DNV’s Validation Strengthens Impact
DNV plays a key role in enhancing Agreena’s credibility by validating its adherence to ISO 14064-2, an international standard for GHG quantification and reporting – ensuring the programme’s robustness and reliability.
Geir Fuglerud, CEO of Supply Chain & Product Assurance at DNV, emphasises: "Regenerative farming can play an important role in tackling greenhouse gas emissions and achieving net zero targets – but only if all stakeholders can be certain that the carbon impacts are accurately monitored and measured."
DNV is delighted to support the transition towards regenerative agriculture through validating and verifying of Agreena’s robust programme, ensuring a win-win situation for farmers and companies accounting for GHG emission reductions and removals.”

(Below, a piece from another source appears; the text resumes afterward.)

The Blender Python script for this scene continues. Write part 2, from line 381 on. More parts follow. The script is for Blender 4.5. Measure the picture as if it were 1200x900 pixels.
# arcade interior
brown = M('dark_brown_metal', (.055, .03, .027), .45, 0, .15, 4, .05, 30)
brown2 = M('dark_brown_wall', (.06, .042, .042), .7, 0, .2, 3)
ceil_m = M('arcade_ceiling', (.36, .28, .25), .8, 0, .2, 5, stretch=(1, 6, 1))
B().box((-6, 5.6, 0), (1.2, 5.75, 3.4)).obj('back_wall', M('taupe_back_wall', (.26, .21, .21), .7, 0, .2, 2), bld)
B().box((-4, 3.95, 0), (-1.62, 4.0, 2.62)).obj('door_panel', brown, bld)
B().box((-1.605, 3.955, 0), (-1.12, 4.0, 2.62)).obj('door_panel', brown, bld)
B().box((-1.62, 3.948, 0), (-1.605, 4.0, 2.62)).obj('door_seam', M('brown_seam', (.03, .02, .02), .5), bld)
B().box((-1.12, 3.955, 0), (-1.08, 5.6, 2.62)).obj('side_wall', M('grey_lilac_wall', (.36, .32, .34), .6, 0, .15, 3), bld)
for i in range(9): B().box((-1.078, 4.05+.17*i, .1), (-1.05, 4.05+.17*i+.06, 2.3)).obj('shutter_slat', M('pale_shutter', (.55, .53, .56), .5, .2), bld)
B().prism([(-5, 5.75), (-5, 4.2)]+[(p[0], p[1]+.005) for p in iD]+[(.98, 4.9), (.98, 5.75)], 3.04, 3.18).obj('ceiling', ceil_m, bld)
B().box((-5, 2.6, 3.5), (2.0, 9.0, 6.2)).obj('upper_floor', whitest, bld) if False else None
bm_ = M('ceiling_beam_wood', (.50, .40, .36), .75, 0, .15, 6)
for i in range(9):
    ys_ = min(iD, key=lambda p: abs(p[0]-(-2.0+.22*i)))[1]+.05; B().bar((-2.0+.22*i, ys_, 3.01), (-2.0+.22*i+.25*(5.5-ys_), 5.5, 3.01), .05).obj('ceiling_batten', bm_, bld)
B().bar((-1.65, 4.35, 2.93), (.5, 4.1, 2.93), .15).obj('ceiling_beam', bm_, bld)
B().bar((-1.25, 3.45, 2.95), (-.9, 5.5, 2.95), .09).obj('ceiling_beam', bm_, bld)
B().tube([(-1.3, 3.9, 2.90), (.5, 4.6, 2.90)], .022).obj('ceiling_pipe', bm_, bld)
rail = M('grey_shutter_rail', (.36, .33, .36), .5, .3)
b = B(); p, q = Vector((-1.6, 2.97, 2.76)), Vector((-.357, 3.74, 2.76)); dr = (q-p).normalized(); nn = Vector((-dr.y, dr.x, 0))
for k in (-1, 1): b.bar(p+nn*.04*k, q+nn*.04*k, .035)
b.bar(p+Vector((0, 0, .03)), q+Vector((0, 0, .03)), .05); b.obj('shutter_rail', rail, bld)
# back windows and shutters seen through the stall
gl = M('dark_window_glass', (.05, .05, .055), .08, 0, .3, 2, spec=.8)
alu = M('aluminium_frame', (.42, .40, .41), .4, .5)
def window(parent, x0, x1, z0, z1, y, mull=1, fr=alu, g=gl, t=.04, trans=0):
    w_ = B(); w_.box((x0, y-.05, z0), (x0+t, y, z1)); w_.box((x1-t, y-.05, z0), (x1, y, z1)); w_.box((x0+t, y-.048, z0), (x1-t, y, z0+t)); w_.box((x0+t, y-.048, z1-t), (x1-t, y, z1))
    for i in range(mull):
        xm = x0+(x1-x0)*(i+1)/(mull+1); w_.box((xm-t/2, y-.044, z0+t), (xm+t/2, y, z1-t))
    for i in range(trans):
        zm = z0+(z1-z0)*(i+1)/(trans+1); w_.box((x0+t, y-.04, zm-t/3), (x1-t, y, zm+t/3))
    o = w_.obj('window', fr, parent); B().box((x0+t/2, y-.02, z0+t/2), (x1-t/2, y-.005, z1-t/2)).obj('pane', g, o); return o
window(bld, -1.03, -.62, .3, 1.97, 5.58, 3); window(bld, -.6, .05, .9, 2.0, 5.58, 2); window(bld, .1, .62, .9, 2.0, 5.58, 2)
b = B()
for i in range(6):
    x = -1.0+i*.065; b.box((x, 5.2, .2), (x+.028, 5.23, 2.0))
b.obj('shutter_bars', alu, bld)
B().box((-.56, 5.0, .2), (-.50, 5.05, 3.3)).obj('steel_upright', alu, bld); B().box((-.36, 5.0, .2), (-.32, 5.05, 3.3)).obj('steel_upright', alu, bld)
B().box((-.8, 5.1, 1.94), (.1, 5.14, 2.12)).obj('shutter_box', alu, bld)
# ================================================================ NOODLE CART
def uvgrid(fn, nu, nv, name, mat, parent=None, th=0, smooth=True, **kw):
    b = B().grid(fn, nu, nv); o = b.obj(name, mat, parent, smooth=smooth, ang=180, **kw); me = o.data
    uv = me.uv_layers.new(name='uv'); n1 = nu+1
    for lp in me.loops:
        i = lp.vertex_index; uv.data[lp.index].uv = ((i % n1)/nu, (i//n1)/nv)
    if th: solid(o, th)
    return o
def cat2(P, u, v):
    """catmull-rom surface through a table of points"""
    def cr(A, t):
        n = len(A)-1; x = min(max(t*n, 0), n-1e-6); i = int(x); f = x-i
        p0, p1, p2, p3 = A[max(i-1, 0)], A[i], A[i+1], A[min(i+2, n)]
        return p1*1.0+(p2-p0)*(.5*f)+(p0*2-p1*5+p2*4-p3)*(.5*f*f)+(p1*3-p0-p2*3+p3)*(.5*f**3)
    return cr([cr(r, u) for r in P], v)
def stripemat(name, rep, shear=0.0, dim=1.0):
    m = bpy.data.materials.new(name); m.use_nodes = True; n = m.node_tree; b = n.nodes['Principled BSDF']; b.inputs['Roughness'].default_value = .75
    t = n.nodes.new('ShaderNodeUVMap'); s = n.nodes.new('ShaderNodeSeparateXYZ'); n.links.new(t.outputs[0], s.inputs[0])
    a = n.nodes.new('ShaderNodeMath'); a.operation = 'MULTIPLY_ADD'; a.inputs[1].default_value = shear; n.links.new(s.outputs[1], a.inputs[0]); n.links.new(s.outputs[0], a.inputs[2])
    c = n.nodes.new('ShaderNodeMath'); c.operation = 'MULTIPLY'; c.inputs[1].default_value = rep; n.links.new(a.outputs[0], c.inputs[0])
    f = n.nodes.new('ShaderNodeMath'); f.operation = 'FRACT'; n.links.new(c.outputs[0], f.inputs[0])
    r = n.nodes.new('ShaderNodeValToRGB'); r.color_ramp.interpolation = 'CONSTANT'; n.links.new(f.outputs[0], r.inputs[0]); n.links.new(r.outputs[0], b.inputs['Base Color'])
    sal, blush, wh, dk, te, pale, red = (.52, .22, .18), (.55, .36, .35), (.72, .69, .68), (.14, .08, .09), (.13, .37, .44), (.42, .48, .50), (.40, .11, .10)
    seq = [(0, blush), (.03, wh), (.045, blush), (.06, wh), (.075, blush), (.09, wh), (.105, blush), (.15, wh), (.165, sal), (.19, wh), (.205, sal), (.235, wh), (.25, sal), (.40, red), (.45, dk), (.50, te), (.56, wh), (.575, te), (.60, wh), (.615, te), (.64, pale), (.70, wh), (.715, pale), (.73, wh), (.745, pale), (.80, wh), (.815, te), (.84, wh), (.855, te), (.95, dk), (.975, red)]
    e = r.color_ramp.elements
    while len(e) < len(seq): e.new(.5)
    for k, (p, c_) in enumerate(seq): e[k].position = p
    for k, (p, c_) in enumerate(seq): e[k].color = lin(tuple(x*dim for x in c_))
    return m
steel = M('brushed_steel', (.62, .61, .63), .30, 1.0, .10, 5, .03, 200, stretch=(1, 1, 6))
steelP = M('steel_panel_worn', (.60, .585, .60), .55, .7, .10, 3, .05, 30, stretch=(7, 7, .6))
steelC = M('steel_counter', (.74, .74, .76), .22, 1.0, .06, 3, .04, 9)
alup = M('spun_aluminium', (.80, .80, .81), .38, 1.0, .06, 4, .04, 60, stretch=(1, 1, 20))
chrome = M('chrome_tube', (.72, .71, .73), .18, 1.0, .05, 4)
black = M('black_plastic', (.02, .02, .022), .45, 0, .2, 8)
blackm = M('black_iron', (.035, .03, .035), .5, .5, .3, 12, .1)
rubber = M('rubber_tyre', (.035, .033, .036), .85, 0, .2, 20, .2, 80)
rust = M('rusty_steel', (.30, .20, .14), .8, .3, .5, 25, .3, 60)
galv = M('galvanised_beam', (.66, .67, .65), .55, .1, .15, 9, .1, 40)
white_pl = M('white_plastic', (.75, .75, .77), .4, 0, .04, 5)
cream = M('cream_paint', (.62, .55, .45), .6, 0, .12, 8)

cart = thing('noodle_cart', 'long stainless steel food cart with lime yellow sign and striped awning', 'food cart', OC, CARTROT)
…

DNV's endorsement confirms that Agreena’s methodology:
- Prevents double counting: Eliminates the risk of errors in carbon credit calculations.
- Ensures accuracy: Monitors emissions reductions and removals rigorously.
- Applies transparency: Implements clear, repeatable, and reliable procedures.
Scope 3 Categories Relevant to Agriculture
For organisations, addressing Scope 3 emissions is essential to achieving comprehensive GHG reductions.
Agriculture intersects with several Scope 3 categories, including:
- Purchased goods and services (1): Fertilisers, seeds, machinery, livestock, fuel…
- Upstream transportation and distribution (4): For agricultural supply chains, this includes the movement of fertilisers, seeds or other inputs from suppliers to farms and the transport of raw agricultural products to processing facilities
- Waste generated in operations (5): crop residues…
- Use of sold products (11): emissions from consumer food preparation
- End-of-life treatment of sold products (12)
- Investments (15): supporting sustainable agriculture projects.
By focusing on these categories, companies can align with climate targets while supporting farmers in regenerative practices.
As DNV validates Agreena’s methodology, it sets a precedent for scalable and reliable carbon programmes in agriculture.